Which lines hold the word "picture"? Copy each one.
--- START ---
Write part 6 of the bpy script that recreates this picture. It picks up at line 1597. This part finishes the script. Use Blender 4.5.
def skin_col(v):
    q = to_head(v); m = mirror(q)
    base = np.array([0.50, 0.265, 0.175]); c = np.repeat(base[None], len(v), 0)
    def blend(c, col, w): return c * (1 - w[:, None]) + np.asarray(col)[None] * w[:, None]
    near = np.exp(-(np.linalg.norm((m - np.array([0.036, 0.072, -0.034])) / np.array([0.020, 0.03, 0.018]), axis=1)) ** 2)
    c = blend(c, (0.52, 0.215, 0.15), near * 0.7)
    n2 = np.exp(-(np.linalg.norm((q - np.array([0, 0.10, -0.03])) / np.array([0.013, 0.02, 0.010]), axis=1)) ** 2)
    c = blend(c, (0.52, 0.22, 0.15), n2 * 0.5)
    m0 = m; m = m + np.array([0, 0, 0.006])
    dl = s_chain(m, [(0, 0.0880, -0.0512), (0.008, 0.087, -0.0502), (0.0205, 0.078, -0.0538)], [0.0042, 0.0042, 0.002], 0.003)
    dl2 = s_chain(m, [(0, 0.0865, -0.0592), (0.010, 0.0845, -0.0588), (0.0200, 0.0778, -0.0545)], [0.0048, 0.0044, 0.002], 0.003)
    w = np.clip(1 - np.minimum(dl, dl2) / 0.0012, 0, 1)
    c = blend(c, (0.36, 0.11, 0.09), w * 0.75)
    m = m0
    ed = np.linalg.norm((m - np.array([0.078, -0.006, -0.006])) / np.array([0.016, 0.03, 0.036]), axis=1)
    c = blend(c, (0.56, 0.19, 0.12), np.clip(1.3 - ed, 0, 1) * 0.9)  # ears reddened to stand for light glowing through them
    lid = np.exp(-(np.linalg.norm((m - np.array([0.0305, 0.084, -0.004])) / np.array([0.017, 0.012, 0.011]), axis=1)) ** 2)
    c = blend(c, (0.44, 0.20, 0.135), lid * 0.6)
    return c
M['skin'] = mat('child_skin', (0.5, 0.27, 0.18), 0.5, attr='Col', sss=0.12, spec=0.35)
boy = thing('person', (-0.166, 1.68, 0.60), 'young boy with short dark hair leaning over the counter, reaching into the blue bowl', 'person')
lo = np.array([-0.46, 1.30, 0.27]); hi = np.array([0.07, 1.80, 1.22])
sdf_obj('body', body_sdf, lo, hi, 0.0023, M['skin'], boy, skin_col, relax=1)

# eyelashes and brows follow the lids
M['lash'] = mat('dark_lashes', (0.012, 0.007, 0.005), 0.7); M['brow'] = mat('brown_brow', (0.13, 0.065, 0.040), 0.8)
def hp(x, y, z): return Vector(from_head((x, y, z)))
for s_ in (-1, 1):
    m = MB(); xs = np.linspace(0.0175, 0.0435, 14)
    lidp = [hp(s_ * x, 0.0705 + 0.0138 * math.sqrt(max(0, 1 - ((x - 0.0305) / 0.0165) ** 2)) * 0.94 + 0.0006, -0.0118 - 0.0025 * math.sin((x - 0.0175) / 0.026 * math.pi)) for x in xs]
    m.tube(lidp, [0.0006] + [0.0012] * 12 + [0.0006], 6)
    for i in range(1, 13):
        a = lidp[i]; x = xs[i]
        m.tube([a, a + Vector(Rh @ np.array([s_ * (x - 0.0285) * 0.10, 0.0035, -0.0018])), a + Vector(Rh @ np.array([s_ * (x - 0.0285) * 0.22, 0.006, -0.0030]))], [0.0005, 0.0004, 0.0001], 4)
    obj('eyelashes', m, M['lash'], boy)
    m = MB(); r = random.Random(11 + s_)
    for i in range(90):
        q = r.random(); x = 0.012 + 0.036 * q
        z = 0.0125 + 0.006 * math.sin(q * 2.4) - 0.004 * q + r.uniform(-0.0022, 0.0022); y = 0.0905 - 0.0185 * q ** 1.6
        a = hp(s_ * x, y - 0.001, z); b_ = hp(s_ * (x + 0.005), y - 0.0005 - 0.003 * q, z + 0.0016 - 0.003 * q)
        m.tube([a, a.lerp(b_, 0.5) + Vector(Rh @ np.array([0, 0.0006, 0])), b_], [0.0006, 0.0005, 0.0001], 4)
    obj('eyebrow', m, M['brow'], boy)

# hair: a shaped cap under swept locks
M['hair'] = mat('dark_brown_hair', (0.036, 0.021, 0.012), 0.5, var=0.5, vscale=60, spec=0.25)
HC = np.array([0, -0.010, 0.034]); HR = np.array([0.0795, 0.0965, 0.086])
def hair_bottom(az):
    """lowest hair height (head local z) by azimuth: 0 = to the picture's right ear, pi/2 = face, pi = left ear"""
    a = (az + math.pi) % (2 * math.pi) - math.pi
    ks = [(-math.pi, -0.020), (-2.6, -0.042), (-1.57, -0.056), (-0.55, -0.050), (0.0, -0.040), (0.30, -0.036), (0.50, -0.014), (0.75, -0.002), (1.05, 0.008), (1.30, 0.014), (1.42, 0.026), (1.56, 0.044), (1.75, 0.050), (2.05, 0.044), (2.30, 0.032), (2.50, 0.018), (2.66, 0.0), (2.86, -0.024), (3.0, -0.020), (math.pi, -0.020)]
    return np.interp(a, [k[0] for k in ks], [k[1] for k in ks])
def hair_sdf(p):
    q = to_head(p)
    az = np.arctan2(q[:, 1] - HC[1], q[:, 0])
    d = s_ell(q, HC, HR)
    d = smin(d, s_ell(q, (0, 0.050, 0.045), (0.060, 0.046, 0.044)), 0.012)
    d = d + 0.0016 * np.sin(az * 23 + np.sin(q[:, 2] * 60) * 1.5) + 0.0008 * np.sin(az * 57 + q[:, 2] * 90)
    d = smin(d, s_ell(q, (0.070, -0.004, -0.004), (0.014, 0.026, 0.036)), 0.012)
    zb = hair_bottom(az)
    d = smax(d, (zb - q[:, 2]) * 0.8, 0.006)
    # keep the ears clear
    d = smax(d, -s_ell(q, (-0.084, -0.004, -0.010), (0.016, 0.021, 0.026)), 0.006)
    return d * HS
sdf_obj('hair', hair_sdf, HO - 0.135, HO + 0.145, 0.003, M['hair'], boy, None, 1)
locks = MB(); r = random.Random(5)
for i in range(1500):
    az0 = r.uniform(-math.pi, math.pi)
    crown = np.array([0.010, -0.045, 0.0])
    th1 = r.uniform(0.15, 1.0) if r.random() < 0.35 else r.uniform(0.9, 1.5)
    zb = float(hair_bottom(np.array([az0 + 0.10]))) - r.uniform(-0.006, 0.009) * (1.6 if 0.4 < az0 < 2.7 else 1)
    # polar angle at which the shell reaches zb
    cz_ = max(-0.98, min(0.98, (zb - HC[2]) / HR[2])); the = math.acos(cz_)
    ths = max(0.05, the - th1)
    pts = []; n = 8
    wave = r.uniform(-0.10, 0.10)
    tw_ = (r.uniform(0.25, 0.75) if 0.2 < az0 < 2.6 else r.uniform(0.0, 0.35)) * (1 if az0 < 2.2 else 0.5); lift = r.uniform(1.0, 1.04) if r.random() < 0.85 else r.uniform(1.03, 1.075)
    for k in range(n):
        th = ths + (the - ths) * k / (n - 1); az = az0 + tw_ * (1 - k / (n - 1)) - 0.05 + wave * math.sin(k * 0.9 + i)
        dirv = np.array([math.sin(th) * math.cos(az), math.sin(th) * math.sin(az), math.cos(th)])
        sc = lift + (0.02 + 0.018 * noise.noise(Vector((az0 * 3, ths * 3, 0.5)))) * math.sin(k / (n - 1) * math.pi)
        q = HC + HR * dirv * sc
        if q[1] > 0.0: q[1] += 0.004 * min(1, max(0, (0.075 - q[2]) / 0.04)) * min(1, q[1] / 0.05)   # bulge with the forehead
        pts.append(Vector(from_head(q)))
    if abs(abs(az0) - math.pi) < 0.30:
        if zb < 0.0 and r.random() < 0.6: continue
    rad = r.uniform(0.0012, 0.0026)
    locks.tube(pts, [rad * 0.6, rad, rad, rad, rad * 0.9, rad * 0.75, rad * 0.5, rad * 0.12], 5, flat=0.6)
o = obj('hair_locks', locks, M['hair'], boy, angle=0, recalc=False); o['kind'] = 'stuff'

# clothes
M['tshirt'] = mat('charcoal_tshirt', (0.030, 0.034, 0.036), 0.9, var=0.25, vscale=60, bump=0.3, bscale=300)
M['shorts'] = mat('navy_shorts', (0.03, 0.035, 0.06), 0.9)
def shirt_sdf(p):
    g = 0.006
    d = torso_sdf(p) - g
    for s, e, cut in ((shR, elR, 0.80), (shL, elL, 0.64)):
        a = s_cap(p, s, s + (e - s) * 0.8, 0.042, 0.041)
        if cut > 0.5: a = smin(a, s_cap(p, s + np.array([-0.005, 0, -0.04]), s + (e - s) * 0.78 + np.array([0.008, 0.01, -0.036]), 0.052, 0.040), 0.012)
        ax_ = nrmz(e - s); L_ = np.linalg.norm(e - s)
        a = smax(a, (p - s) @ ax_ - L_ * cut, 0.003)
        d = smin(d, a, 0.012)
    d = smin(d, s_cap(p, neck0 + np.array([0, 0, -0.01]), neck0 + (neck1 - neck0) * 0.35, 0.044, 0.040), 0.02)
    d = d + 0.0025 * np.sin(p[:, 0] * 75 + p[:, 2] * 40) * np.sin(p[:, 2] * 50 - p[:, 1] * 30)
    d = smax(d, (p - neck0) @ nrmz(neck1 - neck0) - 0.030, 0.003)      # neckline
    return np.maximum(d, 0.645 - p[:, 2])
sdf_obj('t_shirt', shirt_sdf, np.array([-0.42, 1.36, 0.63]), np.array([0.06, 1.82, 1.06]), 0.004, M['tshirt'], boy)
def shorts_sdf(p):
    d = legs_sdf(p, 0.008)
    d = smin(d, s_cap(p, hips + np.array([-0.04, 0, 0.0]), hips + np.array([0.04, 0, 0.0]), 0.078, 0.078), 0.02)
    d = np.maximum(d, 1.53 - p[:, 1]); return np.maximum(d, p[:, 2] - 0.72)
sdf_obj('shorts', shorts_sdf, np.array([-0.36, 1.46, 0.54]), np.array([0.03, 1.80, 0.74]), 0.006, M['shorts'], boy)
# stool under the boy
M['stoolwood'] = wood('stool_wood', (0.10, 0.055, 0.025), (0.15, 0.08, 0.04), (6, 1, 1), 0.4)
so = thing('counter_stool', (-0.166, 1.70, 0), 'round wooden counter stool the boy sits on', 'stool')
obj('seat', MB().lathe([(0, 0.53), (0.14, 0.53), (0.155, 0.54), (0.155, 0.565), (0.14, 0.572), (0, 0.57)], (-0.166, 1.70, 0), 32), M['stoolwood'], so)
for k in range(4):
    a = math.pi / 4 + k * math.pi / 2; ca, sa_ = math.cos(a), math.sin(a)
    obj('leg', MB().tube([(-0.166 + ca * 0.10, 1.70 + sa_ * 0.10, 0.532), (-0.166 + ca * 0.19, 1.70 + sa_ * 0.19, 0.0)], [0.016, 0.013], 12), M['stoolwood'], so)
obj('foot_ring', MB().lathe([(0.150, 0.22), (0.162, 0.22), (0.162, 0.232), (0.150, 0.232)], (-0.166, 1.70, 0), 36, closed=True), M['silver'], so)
--- END ---
# OUTPUT OF THE TASK:
Write part 6 of the bpy script that recreates this picture. It picks up at line 1597. This part finishes the script. Use Blender 4.5.
    """lowest hair height (head local z) by azimuth: 0 = to the picture's right ear, pi/2 = face, pi = left ear"""